6693 Sunset Boulevard
90028 Los Angeles
CA
US
November 10th, 2013 - December 21st, 2013
Opening: November 10th, 2013 6:00 PM - 8:00 PM

QUICK FACTS
WEBSITE:  
http://www.overduinandco.com/
NEIGHBORHOOD:  
santa monica/venice
EMAIL:  
office@overduinandco.com
PHONE:  
323-464-3600
OPEN HOURS:  
Tue-Sat 10-5, by appointment

DESCRIPTION

Overduin and Kite is pleased to present “La Jennifer,” an exhibition of new paintings by Los Angeles-based artist Dianna Molzan.

Molzan’s new body of work draws from disparate cultural histories and personal influences focusing on a particularly American cultural heritage. With these new paintings, Molzan references touchstones in her formation as an artist. The color palette and physical form of the paintings embody a legacy of materials and movements that assume multiple readings through the lens of American iconography and entertainment.

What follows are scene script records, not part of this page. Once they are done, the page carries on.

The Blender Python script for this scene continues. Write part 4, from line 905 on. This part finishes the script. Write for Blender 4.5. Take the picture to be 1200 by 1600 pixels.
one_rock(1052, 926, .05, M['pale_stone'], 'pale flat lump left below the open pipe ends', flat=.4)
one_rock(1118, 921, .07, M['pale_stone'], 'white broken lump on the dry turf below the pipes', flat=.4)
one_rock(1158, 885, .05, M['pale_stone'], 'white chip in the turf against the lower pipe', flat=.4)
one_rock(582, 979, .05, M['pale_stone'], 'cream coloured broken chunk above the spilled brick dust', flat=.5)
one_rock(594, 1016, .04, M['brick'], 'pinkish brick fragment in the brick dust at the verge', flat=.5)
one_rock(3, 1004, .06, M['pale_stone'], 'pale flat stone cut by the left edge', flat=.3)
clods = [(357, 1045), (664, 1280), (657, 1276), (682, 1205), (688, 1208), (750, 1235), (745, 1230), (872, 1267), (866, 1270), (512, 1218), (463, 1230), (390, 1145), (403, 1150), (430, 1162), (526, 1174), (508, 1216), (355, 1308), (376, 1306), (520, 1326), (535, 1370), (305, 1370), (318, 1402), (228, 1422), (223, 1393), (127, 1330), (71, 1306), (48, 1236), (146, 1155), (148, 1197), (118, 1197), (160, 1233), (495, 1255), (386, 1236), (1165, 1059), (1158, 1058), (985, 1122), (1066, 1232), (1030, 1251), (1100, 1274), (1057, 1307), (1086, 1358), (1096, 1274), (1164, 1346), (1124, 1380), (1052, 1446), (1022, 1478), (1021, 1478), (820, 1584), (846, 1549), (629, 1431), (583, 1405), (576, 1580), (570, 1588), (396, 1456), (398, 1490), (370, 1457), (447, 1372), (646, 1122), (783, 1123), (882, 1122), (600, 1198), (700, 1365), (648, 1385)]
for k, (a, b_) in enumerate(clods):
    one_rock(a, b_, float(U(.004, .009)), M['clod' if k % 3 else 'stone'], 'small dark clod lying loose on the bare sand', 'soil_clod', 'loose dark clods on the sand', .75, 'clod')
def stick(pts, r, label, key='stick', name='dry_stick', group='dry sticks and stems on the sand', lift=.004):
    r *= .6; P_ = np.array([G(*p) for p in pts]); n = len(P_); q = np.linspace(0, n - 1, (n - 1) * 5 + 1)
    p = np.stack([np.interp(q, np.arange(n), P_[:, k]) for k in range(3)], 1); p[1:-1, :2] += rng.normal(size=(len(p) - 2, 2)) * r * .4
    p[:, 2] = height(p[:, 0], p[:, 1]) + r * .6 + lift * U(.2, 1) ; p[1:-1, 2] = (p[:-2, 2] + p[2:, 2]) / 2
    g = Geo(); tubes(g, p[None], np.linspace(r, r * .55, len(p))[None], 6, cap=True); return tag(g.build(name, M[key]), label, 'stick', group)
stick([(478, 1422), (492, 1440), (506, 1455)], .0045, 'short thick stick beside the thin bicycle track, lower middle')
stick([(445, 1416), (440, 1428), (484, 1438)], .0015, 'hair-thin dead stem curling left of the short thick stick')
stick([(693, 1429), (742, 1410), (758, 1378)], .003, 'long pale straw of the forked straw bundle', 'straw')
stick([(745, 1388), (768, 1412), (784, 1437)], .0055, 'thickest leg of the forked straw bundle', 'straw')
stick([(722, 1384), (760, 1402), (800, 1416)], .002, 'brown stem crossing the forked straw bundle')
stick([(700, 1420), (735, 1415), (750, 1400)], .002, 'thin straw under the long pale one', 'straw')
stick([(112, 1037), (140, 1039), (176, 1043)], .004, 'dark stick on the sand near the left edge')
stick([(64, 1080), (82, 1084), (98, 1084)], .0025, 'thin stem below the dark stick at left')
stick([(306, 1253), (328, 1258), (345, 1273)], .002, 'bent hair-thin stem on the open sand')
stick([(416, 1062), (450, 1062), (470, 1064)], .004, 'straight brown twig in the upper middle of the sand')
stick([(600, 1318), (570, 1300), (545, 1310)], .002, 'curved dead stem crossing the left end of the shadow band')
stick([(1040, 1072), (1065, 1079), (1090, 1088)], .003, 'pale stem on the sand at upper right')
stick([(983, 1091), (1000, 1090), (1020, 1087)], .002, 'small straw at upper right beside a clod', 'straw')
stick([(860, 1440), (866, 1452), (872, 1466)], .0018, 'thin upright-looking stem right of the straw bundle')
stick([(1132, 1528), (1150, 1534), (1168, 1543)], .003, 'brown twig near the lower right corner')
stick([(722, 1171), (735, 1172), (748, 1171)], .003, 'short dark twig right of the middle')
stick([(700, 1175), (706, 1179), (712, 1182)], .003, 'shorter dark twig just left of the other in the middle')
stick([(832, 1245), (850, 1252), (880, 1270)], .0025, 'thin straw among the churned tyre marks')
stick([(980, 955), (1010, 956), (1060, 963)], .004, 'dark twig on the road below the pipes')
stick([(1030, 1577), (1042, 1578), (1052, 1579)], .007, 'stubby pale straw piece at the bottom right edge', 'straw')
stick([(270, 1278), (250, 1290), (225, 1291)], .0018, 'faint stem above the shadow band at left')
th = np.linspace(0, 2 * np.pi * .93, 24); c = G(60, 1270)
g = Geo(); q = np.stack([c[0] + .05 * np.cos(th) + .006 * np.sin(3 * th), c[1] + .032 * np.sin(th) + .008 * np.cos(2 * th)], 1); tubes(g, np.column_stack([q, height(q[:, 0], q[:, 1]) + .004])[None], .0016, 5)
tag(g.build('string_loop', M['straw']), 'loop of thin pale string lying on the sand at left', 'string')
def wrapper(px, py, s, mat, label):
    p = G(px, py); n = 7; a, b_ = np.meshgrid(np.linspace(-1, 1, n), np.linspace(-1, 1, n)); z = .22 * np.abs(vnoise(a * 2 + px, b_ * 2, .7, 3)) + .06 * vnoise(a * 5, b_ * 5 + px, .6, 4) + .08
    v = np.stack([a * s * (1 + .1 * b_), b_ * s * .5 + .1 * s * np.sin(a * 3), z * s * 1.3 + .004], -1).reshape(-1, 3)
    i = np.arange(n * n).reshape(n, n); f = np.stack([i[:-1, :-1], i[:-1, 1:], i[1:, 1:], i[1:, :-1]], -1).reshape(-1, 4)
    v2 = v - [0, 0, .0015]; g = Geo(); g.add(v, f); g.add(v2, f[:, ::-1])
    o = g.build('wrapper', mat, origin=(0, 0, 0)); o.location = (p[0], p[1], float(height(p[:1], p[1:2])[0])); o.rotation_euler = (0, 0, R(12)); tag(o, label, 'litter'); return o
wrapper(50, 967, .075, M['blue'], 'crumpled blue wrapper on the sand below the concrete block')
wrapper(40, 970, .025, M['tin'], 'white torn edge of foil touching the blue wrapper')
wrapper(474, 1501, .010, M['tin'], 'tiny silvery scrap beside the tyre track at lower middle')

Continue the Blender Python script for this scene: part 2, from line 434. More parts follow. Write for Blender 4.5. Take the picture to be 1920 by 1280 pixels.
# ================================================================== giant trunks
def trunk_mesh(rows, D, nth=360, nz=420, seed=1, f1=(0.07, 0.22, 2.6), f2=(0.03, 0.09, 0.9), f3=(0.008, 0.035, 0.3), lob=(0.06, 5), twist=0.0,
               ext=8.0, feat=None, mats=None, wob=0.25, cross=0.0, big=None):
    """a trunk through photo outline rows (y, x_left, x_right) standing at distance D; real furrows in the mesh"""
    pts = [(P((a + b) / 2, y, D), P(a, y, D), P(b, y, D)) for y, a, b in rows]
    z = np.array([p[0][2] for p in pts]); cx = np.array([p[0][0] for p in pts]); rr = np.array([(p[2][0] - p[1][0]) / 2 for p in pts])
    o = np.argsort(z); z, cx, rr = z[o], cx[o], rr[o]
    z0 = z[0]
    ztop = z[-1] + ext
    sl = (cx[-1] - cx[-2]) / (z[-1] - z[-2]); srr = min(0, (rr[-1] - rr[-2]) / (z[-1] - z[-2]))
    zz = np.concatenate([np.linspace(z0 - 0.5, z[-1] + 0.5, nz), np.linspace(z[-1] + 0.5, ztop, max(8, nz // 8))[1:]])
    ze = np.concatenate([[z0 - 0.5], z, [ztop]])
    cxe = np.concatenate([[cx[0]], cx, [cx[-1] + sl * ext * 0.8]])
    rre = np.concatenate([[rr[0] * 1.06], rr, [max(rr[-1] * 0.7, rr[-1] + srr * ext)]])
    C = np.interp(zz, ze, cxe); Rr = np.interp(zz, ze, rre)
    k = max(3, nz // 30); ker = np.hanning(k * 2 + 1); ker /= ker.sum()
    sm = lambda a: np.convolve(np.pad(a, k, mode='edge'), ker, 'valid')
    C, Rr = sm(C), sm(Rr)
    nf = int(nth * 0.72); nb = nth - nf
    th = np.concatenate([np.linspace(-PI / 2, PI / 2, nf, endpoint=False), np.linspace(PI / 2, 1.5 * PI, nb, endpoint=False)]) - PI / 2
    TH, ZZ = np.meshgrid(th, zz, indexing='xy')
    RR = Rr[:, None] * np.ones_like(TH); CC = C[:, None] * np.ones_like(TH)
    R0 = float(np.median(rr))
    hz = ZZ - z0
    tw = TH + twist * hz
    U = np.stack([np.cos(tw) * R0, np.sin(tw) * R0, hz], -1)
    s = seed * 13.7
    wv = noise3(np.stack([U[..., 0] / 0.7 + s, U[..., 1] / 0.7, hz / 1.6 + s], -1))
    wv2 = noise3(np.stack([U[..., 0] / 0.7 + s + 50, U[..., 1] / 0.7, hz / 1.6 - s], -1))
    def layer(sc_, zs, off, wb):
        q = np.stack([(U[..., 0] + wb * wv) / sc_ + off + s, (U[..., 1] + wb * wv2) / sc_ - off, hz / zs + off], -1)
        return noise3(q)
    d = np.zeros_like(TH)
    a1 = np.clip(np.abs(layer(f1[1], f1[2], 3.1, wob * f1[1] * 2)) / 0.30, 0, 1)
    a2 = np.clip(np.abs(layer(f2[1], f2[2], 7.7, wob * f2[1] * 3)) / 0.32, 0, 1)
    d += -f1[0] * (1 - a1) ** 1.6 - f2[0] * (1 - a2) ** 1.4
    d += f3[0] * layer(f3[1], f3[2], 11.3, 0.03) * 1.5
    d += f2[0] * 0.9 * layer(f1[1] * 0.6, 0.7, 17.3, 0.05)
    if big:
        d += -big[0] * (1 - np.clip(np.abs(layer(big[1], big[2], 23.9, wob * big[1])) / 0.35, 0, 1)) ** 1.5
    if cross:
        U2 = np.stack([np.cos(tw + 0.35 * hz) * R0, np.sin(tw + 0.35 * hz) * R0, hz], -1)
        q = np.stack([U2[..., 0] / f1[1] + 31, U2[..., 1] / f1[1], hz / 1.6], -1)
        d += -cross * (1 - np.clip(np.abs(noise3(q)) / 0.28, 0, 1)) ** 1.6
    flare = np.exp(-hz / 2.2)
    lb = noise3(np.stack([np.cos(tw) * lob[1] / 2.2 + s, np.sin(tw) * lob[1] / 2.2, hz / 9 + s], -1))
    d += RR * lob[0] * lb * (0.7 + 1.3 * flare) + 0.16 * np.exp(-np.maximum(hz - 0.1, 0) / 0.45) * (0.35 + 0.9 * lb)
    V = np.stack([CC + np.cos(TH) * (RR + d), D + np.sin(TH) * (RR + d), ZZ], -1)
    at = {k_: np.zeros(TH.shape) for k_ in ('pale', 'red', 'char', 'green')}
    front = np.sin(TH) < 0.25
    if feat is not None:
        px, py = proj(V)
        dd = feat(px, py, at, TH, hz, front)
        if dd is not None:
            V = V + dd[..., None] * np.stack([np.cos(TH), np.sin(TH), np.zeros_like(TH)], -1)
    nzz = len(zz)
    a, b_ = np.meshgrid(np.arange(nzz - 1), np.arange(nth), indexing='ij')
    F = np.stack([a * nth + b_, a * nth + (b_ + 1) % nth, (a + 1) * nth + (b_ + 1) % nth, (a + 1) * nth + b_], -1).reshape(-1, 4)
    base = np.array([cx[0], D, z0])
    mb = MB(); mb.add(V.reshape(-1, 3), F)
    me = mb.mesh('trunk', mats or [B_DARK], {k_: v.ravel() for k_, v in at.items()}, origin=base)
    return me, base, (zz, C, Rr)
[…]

Molzan’s work explores the range of possibilities within painting’s inherent limitations addressing the fundamental structures of the medium. In some works, Molzan unravels and reassembles canvas to mimic quotidian objects such as string, cans, and tassels. These objects function as structural and symbolic elements – the muted gray canvas cans are tied to the stretcher like cans trailing from the fender of a wedding car and reference iconic moments in American art such as the Campbell’s soup cans, Jasper Johns’ Ballantine Beer cans, or could be read as a visual pun on the Ashcan School. In another painting, canvas ruched over a stretcher frame evokes the pushed up sleeve of a black leather jacket (à la Marlon Brando), the iconic and clichéd uniform shared by various transgressive and mythologized American subcultures. A group of Barnett Newmanesque “zip” stick panels are adorned with jutting eyes and lips conjuring images of Ziegfeld Follies chorus lines, cigarettes, piano keys, and totem poles – a Cole Porter song as painted wall score.

Molzan’s practice engages both a range of possibilities in the physical rearrangement of the canvas and a more painterly interest in the revisiting of popular historical styles and motifs. A group of large double panel works engage various modes of painting popular in the decades of the artist’s childhood, taken from Monet blockbuster shows to 1980s geometric abstraction by way of Japanese import, to a piece resembling two abstracted De Kooningesque eyes that are, in fact, a take on the flat-footed flaneur view in Edward Hopper’s works like “Nighthawks” and “New York Movie.” The two vertical panels of the latter painting create a binocular vision as they pair flush together to form a larger horizontal picture. All of the double panel works treats the internal edge as a compositional necessity. In one, a painted form crosses the inside border so slightly that it seems to have overstepped its physical bounds - in another work, a fanning right angle is placed so that the apex rests at the seam like an arrow pointing to the break, upsetting the illusion of the overall painting as a window and bringing the experience back to object awareness.

The exhibition title refers to the once ubiquitous name Jennifer, and the American practice of hybridizing names like LaShonda, LaRonda, etc. - a cultural phenomenon that takes a partially borrowed import and transforms it into a distinctive export. The name Jennifer no longer figures in the top 100 where it once ruled for over a decade, marking a significant generational shift. Its potent memory as a once dominant cultural marker now out of fashion is one of the many American trends that shaped the artist’s awareness of cultural identity as a young person. Molzan’s use of diverse references comments on the cyclical nature of trends, good and bad taste, and vernacular language that allows past emblems of a zeitgeist to remain part of living history.

Dianna Molzan lives and works in Los Angeles. Solo exhibitions have organized by the ICA in Boston and the Whitney Museum of American Art in New York. Molzan’s work was included in “Painter Painter” at the Walker Art Center in Minneapolis and "All of this and nothing" at the Hammer Museum in Los Angeles.